▶ Exercise
Write out the listing, please, but only from its first line through the line containing "portal((.52,-1.65,1.27), (R(90),0,0), .52, .16)", exactly as given and without pictures.

▶ Data shown
*****
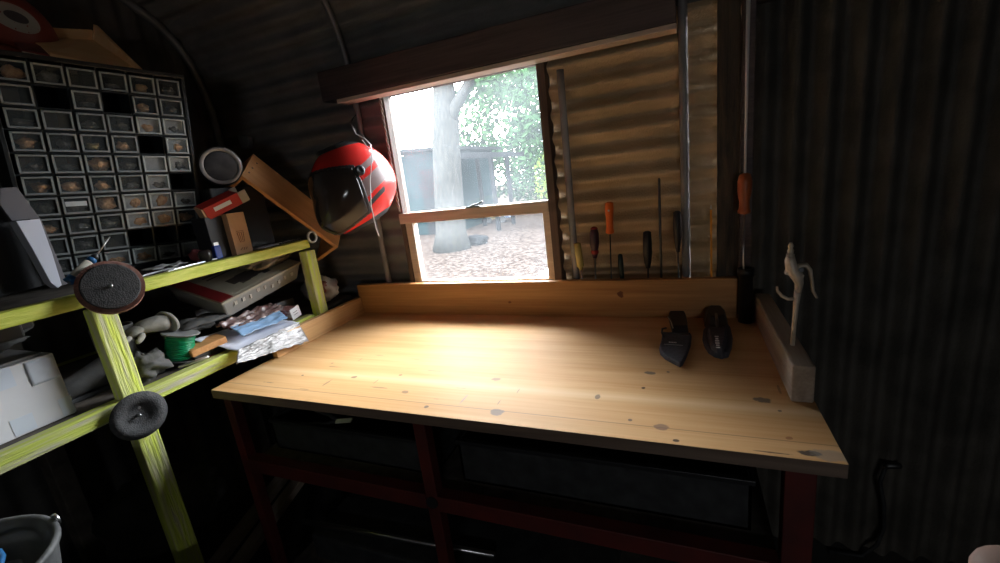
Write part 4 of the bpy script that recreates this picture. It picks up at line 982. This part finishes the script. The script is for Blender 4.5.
he = [(0,1),(1,2),(2,3),(3,4),(4,5)]; hr = [.026,.024,.0105,.0105,.0100,.0085]
base = cp(1135,790,.185)
for k_ in range(3):
    b0 = len(hv); off = AX_R*(.020*(k_+1)) + AX_F*.004*k_
    hv += [cp(1122,760,.18)+off, tip+AX_D*.058+AX_R*.022+off, tip+AX_D*(.040-.004*(k_==0))+AX_R*.016+off-AX_F*.012, tip+AX_D*.052+AX_R*.010+off-AX_F*.028]
    he += [(1,b0),(b0,b0+1),(b0+1,b0+2),(b0+2,b0+3)]; hr += [.012,.0095,.009,.0075]
b0 = len(hv); hv += [cp(1090,860,.17), cp(1060,820,.155)]; he += [(0,b0),(b0,b0+1)]; hr += [.012,.009]
skin_mesh('hand', hv, he, hr, m_skin, lab='bare fingertip of the photographer at the lower right corner', cat='hand')

# ------------------------------------------------------------------ light
w = bpy.data.worlds.new('sky'); bpy.context.scene.world = w; w.use_nodes = True
bg = w.node_tree.nodes['Background']; bg.inputs[0].default_value = (.92,.965,1.0,1); bg.inputs[1].default_value = 33.0
_tc = w.node_tree.nodes.new('ShaderNodeTexCoord'); _sp = w.node_tree.nodes.new('ShaderNodeSeparateXYZ'); _mr = w.node_tree.nodes.new('ShaderNodeMapRange')
w.node_tree.links.new(_tc.outputs['Generated'], _sp.inputs[0]); w.node_tree.links.new(_sp.outputs['Z'], _mr.inputs[0])
_mr.inputs[1].default_value = 0; _mr.inputs[2].default_value = .95; _mr.inputs[3].default_value = 21; _mr.inputs[4].default_value = 50   # brighter toward the zenith
w.node_tree.links.new(_mr.outputs[0], bg.inputs[1])
def portal(loc, rot, sx, sy):
    l = bpy.data.lights.new('daylight_portal', 'AREA'); l.shape = 'RECTANGLE'; l.size = sx; l.size_y = sy
    l.cycles.is_portal = True
    o = bpy.data.objects.new('daylight_portal', l); col.objects.link(o); o.location = loc; o.rotation_euler = rot; return o
portal((-.77,1.66,1.41), (R(-90),0,0), .70, .86)
portal((.52,-1.65,1.27), (R(90),0,0), .52, .16)  # portal for the added fill slot in the front wall

cam = bpy.data.cameras.new('camera'); co = bpy.data.objects.new('camera', cam); col.objects.link(co)
cm = Matrix((AX_R, -AX_D, -AX_F)).transposed().to_4x4(); cm.translation = CAM; co.matrix_world = cm
cam.sensor_width = 36; cam.lens = FOC*36/1000; cam.clip_start = .01; cam.clip_end = 200
sc = bpy.context.scene; sc.camera = co
sc.view_settings.view_transform = 'Standard'; sc.view_settings.look = 'None'; sc.view_settings.gamma = 1; sc.view_settings.use_curve_mapping = False
sc.view_settings.exposure = 0.25
sc.cycles.max_bounces = 10; sc.cycles.diffuse_bounces = 6; sc.cycles.sample_clamp_indirect = 6
sc.cycles.transparent_max_bounces = 16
*****
▶ Written solution
Write part 4 of the bpy script that recreates this picture. It picks up at line 982. This part finishes the script. The script is for Blender 4.5.
he = [(0,1),(1,2),(2,3),(3,4),(4,5)]; hr = [.026,.024,.0105,.0105,.0100,.0085]
base = cp(1135,790,.185)
for k_ in range(3):
    b0 = len(hv); off = AX_R*(.020*(k_+1)) + AX_F*.004*k_
    hv += [cp(1122,760,.18)+off, tip+AX_D*.058+AX_R*.022+off, tip+AX_D*(.040-.004*(k_==0))+AX_R*.016+off-AX_F*.012, tip+AX_D*.052+AX_R*.010+off-AX_F*.028]
    he += [(1,b0),(b0,b0+1),(b0+1,b0+2),(b0+2,b0+3)]; hr += [.012,.0095,.009,.0075]
b0 = len(hv); hv += [cp(1090,860,.17), cp(1060,820,.155)]; he += [(0,b0),(b0,b0+1)]; hr += [.012,.009]
skin_mesh('hand', hv, he, hr, m_skin, lab='bare fingertip of the photographer at the lower right corner', cat='hand')

# ------------------------------------------------------------------ light
w = bpy.data.worlds.new('sky'); bpy.context.scene.world = w; w.use_nodes = True
bg = w.node_tree.nodes['Background']; bg.inputs[0].default_value = (.92,.965,1.0,1); bg.inputs[1].default_value = 33.0
_tc = w.node_tree.nodes.new('ShaderNodeTexCoord'); _sp = w.node_tree.nodes.new('ShaderNodeSeparateXYZ'); _mr = w.node_tree.nodes.new('ShaderNodeMapRange')
w.node_tree.links.new(_tc.outputs['Generated'], _sp.inputs[0]); w.node_tree.links.new(_sp.outputs['Z'], _mr.inputs[0])
_mr.inputs[1].default_value = 0; _mr.inputs[2].default_value = .95; _mr.inputs[3].default_value = 21; _mr.inputs[4].default_value = 50   # brighter toward the zenith
w.node_tree.links.new(_mr.outputs[0], bg.inputs[1])
def portal(loc, rot, sx, sy):
    l = bpy.data.lights.new('daylight_portal', 'AREA'); l.shape = 'RECTANGLE'; l.size = sx; l.size_y = sy
    l.cycles.is_portal = True
    o = bpy.data.objects.new('daylight_portal', l); col.objects.link(o); o.location = loc; o.rotation_euler = rot; return o
portal((-.77,1.66,1.41), (R(-90),0,0), .70, .86)
portal((.52,-1.65,1.27), (R(90),0,0), .52, .16)  # portal for the added fill slot in the front wall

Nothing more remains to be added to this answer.